El primer año del gobierno del presidente Donald Trump ha provocado diversas publicaciones, que van desde el relato de anécdotas y chismes en el best-seller Fire and fury hasta reflexiones más serias, como las que hace David Frum, editor de la revista The Atlantic, en The Corruption of the American Republic.
Para Frum, un republicano con experiencia de gobierno, el principal talento político de Trump es su capacidad casi genial para identificar debilidades primarias explotables en sus rivales. Al precandidato favorito Jeb Bush, lo descalificó desde el inicio con un mote simple de “low-energy”; para luego superar a “little” Marco Rubio y a “lyin” Ted Cruz. En la campaña presidencial, Trump nunca dejó de caricaturizar a Hillary Clinton como un nexo “crooked” entre la meritocracia y la plutocracia de Estados Unidos (EEUU), imagen que la deslegitimó frente a los trabajadores poco calificados de raza blanca.
Este grupo social, que ejerció privilegios relativos en el pasado, no se adapta con facilidad al cambio tecnológico y social. Su ingreso medio se ha venido deteriorando, así como sus perspectivas y estabilidad en el empleo. Y se siente amenazado con razón por males que antes consideraba más usuales entre la población negra: desapego social, hogares rotos, adicciones de todo tipo, muertes más tempranas. No resulta extraño, por ello, que haya preferido votar por alguien dispuesto a sacudir iracundamente las cosas en contra del predicamento convencional del establishment.
Lo sorprendente fue que el candidato beneficiado resultase un millonario neoyorquino domiciliado en una torre dorada de la Quinta Avenida. Pero, comentando el libro de Frum, Adrian Wooldridge, de The Economist, sostiene que Donald Trump es “un triunfador con el alma de un perdedor, alguien absorbido por supuestos desaires a su frágil ego, un anti-intelectual que podría calificar de post-modernista, alguien que considera posible distorsionar, con el poder suficiente, la realidad a su gusto”.

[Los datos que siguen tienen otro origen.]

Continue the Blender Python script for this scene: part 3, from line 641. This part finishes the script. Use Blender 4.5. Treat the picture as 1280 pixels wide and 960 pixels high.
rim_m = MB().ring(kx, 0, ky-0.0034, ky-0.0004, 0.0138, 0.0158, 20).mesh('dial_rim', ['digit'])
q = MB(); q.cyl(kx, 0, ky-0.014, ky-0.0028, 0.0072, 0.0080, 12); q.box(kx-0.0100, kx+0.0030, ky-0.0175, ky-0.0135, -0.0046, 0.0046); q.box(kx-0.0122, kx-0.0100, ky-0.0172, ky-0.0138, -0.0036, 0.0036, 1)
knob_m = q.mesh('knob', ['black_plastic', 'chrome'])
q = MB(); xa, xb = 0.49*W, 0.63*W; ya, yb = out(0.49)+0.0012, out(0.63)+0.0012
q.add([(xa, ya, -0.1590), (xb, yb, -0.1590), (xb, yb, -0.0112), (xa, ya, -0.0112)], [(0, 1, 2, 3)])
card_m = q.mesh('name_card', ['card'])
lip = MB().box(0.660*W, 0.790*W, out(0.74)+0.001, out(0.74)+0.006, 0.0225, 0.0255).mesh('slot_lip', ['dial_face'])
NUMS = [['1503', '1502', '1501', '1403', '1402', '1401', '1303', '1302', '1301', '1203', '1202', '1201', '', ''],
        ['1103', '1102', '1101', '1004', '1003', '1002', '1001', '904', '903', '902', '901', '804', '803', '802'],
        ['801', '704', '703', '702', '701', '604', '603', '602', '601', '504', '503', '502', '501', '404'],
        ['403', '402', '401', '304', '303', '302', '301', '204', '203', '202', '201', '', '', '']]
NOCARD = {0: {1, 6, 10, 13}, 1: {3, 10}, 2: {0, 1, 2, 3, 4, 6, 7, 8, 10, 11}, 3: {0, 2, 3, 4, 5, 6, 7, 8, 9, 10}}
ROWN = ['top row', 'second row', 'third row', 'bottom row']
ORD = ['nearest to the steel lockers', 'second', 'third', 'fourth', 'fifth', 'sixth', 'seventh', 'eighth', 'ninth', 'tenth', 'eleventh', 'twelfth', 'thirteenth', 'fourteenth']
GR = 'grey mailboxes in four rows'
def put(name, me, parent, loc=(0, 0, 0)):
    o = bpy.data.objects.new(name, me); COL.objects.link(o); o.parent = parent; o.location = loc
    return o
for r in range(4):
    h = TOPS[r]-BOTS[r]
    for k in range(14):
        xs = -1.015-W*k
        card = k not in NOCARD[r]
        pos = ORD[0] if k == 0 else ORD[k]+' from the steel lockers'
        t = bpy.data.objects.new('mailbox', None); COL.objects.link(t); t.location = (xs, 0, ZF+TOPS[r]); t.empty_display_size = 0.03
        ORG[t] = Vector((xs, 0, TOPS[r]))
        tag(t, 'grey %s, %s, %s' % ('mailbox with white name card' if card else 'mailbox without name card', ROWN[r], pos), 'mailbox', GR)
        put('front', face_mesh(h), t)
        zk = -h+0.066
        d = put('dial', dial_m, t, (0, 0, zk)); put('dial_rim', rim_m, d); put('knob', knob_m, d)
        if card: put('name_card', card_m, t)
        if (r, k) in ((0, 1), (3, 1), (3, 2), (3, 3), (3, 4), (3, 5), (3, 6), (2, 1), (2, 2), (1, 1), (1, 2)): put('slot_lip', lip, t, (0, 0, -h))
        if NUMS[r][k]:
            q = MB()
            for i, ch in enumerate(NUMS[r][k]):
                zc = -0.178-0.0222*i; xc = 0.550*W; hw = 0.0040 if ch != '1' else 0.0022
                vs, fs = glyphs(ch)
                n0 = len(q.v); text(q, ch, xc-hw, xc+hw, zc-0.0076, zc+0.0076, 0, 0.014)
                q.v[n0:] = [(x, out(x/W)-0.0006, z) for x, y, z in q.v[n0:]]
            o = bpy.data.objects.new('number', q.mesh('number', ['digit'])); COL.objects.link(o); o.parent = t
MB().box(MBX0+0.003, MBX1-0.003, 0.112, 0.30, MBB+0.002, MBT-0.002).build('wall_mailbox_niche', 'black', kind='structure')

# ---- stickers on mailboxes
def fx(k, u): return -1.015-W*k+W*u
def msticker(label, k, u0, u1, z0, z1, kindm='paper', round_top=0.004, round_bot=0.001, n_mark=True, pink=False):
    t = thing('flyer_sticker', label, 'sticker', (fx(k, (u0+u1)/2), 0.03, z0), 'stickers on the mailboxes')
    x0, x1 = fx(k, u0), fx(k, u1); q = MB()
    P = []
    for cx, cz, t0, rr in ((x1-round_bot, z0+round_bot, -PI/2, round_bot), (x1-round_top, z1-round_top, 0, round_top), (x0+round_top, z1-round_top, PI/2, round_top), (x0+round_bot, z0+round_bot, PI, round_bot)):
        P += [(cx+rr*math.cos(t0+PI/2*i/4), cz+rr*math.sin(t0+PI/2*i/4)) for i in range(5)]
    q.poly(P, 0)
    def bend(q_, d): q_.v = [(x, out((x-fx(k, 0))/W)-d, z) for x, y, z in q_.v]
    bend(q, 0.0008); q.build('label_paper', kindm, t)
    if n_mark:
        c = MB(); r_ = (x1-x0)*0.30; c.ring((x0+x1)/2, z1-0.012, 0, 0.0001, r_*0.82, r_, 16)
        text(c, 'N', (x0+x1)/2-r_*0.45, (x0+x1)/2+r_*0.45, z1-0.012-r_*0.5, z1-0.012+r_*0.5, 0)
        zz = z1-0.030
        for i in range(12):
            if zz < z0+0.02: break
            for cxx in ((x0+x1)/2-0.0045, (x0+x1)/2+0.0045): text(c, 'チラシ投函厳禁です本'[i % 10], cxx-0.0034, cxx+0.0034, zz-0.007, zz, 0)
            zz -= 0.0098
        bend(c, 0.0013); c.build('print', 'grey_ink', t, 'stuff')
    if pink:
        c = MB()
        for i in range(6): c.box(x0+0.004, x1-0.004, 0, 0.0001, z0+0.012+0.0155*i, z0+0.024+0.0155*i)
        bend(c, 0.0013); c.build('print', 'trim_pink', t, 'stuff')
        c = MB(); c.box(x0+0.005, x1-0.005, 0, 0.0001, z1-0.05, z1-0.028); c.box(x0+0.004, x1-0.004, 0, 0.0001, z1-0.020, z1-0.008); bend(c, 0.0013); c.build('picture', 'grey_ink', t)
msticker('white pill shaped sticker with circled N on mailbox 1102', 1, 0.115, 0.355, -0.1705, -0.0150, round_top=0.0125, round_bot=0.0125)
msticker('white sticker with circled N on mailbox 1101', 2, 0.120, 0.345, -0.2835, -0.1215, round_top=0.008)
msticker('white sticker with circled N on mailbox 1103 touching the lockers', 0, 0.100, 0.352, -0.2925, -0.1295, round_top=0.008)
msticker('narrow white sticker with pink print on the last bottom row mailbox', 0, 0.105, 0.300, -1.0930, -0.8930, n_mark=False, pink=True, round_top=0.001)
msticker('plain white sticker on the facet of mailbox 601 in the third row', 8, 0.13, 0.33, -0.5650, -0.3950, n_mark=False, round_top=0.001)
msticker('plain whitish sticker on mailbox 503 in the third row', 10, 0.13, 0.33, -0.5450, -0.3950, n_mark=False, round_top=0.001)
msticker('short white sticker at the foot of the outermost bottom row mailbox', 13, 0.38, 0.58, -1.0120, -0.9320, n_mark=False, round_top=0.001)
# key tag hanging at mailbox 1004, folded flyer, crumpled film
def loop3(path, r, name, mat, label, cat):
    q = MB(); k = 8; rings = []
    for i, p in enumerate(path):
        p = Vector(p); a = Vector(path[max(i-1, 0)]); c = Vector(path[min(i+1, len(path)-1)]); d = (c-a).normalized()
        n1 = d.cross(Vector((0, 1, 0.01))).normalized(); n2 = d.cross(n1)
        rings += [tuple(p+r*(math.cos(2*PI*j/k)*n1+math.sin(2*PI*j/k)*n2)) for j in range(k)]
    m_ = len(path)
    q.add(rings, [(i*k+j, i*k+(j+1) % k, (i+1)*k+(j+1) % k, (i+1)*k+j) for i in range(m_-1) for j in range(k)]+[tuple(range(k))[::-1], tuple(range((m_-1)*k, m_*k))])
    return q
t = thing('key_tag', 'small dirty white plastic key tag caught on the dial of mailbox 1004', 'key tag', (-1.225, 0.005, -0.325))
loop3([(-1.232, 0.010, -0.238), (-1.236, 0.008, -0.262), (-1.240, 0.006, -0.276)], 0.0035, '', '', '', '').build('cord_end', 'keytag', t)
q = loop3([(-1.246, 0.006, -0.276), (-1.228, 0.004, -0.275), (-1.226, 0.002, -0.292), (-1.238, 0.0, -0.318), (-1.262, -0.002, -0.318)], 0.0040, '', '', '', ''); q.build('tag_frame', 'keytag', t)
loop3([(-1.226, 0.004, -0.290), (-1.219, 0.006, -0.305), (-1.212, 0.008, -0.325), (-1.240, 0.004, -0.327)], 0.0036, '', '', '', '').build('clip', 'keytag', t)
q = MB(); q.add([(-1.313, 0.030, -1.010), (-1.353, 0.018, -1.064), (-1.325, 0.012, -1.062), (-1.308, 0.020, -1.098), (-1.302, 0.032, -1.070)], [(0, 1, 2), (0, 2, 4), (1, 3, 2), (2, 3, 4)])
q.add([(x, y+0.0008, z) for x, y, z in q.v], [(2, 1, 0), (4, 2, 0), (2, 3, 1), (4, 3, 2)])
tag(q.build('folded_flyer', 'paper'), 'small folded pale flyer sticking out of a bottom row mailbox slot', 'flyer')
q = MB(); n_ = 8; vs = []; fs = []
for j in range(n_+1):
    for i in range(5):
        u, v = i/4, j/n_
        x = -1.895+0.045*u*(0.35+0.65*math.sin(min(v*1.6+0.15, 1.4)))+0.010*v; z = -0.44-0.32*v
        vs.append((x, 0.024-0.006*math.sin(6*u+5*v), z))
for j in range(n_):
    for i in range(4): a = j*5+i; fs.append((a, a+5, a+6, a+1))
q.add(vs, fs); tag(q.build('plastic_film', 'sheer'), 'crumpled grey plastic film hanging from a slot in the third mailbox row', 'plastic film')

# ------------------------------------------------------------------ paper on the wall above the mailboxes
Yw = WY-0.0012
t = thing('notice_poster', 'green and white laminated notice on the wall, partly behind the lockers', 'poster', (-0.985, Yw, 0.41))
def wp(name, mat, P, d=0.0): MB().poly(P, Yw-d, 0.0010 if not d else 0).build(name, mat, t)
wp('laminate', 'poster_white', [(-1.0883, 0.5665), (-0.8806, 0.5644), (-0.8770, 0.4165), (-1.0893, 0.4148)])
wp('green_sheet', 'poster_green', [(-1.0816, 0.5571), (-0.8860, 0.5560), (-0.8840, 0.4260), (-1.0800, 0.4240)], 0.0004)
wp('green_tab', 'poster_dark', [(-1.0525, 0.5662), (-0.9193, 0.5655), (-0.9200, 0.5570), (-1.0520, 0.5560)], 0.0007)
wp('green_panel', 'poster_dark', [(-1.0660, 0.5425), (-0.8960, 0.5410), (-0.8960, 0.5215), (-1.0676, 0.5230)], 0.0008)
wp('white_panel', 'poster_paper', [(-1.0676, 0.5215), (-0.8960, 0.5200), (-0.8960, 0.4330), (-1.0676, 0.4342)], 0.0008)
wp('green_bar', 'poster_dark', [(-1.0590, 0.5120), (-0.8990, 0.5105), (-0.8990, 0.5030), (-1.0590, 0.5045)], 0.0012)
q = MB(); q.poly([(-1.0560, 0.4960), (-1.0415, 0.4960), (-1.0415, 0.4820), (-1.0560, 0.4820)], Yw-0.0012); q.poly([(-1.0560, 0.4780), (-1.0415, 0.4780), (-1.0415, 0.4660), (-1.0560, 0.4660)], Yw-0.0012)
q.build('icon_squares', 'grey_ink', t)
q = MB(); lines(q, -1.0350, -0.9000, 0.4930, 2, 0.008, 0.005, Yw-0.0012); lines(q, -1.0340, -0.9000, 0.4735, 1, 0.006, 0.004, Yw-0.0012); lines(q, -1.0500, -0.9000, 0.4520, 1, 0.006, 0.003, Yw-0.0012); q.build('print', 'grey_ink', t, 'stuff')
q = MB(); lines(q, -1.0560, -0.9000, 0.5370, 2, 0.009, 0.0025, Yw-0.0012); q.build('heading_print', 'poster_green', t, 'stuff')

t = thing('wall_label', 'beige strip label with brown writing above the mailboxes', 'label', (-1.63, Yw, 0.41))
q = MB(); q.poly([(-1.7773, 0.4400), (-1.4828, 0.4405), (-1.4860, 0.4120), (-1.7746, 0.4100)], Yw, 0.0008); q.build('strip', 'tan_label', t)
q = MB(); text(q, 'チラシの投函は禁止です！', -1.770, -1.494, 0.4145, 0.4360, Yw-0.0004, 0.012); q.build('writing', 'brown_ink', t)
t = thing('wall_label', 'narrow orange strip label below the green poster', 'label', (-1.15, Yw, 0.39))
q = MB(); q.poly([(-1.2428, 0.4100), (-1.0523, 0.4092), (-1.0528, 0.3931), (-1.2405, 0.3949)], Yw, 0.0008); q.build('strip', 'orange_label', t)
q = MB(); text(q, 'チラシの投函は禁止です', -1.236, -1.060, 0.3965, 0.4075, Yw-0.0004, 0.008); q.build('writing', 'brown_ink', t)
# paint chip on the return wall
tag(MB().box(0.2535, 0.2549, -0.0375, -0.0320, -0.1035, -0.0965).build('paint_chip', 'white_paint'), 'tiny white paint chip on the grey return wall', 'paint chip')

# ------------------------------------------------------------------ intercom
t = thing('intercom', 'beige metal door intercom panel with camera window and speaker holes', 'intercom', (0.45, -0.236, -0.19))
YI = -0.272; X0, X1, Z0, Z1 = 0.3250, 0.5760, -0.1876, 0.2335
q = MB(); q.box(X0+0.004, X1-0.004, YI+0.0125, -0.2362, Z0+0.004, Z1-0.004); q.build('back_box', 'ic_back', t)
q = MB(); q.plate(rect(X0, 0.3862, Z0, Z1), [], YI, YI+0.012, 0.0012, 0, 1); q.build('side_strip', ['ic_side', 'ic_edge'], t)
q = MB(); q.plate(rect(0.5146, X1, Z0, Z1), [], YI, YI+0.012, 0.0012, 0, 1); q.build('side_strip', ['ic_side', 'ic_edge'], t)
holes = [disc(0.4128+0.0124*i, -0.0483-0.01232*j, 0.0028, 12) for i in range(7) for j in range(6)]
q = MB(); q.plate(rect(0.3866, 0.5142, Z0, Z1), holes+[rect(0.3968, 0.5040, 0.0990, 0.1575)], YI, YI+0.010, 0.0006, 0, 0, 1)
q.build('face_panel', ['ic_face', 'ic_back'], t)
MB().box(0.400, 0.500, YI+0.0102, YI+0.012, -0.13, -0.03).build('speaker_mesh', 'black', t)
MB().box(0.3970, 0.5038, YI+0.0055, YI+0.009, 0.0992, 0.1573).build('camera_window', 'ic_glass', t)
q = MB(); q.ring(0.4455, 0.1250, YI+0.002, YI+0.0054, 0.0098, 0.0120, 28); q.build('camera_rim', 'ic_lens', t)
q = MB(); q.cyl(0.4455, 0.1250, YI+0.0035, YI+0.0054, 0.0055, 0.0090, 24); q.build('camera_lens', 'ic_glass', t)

Característica del mundo actual es una creciente confusión entre lo cierto y lo falso. A ella pueden haber contribuido quienes afirman que la verdad termina siendo una construcción que se hace desde el poder. Pero la razón principal ha sido una evolución tecnológica aún inadecuadamente procesada. La digitalización ha generado una cacofonía ensordecedora de voces, dificultado el financiamiento al periodismo serio, y convertido las redes sociales en un depósito de insultos gratuitos y mentiras no filtradas.
¿Qué hará el presidente Trump durante el resto de su gobierno? No mucho que beneficie efectivamente a esos trabajadores blancos que lo eligieron. La recientemente aprobada reforma tributaria puede incluso acentuar la desigualdad. Hay críticos que afirman que el eje de su gobierno será “lo que es bueno para la organización Trump, es bueno para los EEUU”. Ponen como ejemplo que cuando se retiró durante una reunión del G20 en Hamburgo, le encargó a su hija Ivanka que lo reemplazara.
La institucionalidad y la separación de poderes pueden limitar el daño potencial de cualquier exceso o desatino de Trump. Pero lo importante para EEUU en el largo plazo es cómo hacerle frente a las debilidades que facilitaron el trumpismo. Tanto Frum como Wooldridge son críticos pesimistas de la actual representatividad del sistema político norteamericano.
Si en EEUU era el Partido Demócrata el que abogaba por los intereses concretos de los grupos menos favorecidos, sus líderes se encuentran hoy muy confundidos.
El problema no es tanto qué hacer con Trump, sino cómo puede atenuarse en el futuro el trumpismo.